Spoiler: (a)(c) are both female. (b)(d) are both male.

Adult faces are easy because, after puberty, male and female faces embark on divergent paths toward adulthood and we become very good at detecting their subtle differences. Studies have shown that adults can categorize a random person’s sex from looking at their noses, eyes, or eyebrows. That’s probably an evolutionary boon — in the hunt for a suitable mate, the last thing an animal needs is to be confused about which sex it’s pursuing.

Children are trickier to read, though, and newborns even more so. Prepubescent faces have not yet been on the receiving end of the hormones that alter faces, and all newborns kind of just look round, fat, and genderless. Yet, the aforementioned three studies all suggest that we can tell the difference between assigned male and female baby faces. Scientists aren’t sure how we do it.

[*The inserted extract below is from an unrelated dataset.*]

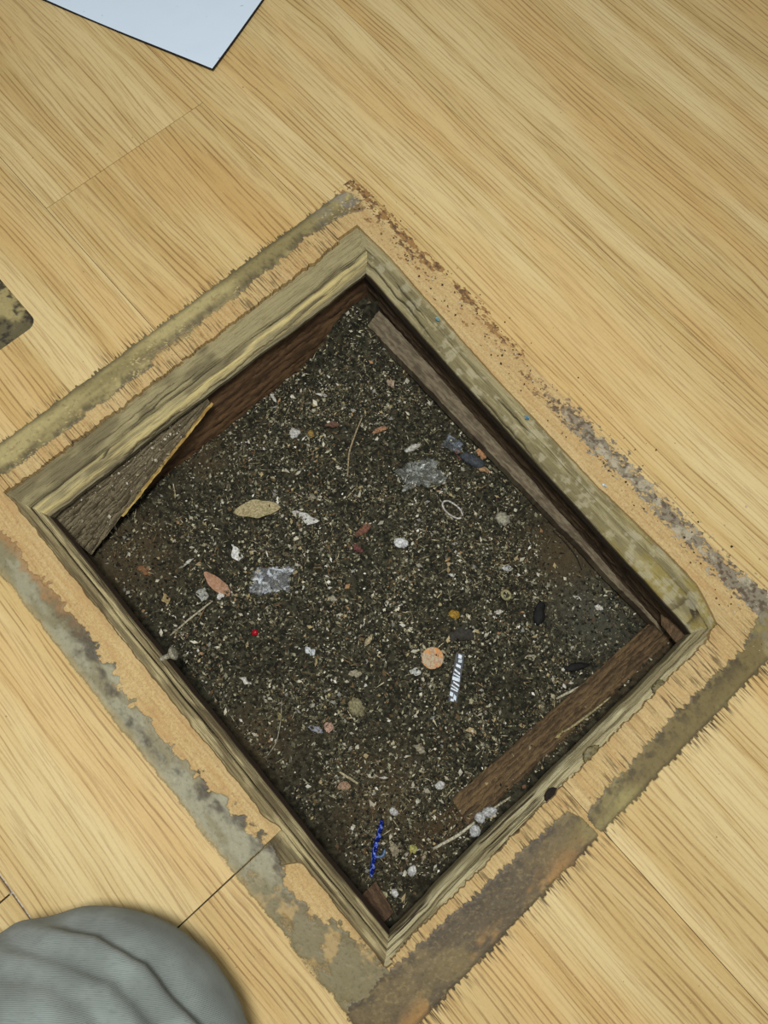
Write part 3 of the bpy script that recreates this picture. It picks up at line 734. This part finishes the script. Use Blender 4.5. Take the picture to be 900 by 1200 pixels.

One possibility is that it all comes down to the baby’s hairiness. In the 2002 BMJ study, researchers asked participants to rate each infant’s hairiness, delicateness of features, coarseness of features, and chubbiness, to see whether any of those intangibles entered into the calculation. One surprising, albeit weak, correlation emerged. Although the baby girls in the sample were no hairier than the baby boys, participants consistently guessed that they were. In fact, 83% of observers correctly guessed that the least hairy baby was male. And when one particularly non-hairy female was shown to participants, only 15% guessed that she was female.

So does my daughter look objectively female? Maybe. She certainly has a nice mop of hair, and I feel fairly confident that she’d look like a girl even in a digital, black-and-white, cropped photo. The science suggests that more than half of all random strangers would probably agree.